Tutto questo materiale viene trattato, di fatto, nell’ambito di tre diverse specializzazioni: la maggior parte degli epigrafisti attuali si occupa di epigrafia nordsemitica e non di rado di un unico settore di essa; un piccolo gruppo si dedica all’epigrafia sudarabica, con sporadiche incursioni in quella etiopica, mentre le iscrizioni nordarabiche vengono saltuariamente trattate dagli specialisti dei due gruppi precedenti. Sul piano metodologico la distinzione fondamentale tra un’epigrafia semitica settentrionale e una meridionale trova una giustificazione non soltanto nel duplice sistema di scrittura ma anche e specialmente nella sostanziale diversità culturale che divide il mondo siro-palestinese da quello arabico, nonostante le lontane origini comuni e i molti contatti di epoca storica. La nostra totale ignoranza dei processi e delle vicende che portarono certe genti semitiche indubbiamente legate all’area siro-palestinese e alla Mesopotamia a stabilirsi nello Yemen e sull’altopiano etiopico ed altre a trasformarsi in carovanieri lungo le piste di un triangolo che aveva i suoi vertici nel Hegiaz, all’imbocco del Golfo Persico e nello Yemen non facilita certo la comprensione della storia e della cultura parzialmente rivelate dalla documentazione epigrafica sudsemitica.

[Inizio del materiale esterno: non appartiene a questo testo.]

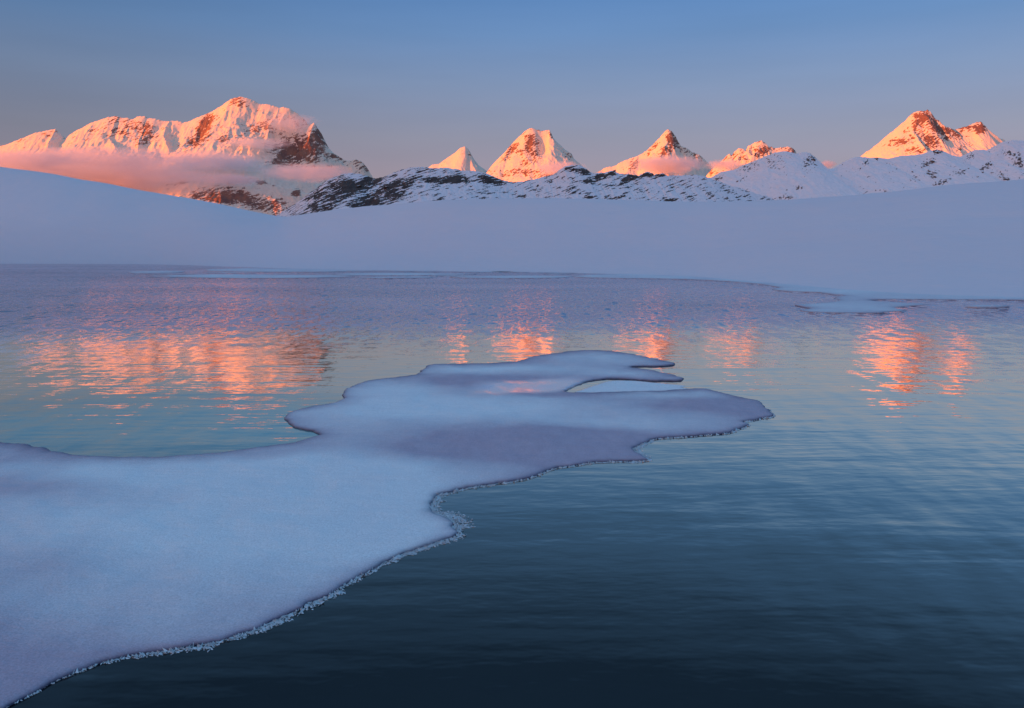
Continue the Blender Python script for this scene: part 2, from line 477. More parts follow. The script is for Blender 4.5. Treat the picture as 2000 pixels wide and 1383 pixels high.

Un aspetto tutt’altro che trascurabile dell’epigrafia semitica è che essa si sostituisce spesso alla linguistica e alla filologia, rappresentando le iscrizioni i soli documenti scritti esistenti relativi a importanti lingue semitiche quali il fenicio, le fasi più antiche dell’aramaico e il sudarabico antico, tanto per citare le principali delle lingue dette appunto «epigrafiche»; è per questo che nella fase pionieristica della nostra disciplina quasi la metà del manuale del Lidzbarski era dedicata alla descrizione linguistica del fenicio e dell’aramaico antico. Molte sono le benemerenze dell’ormai più che secolare «epigrafia semitica»; la quale meriterebbe un nome più adeguato al suo oggetto.»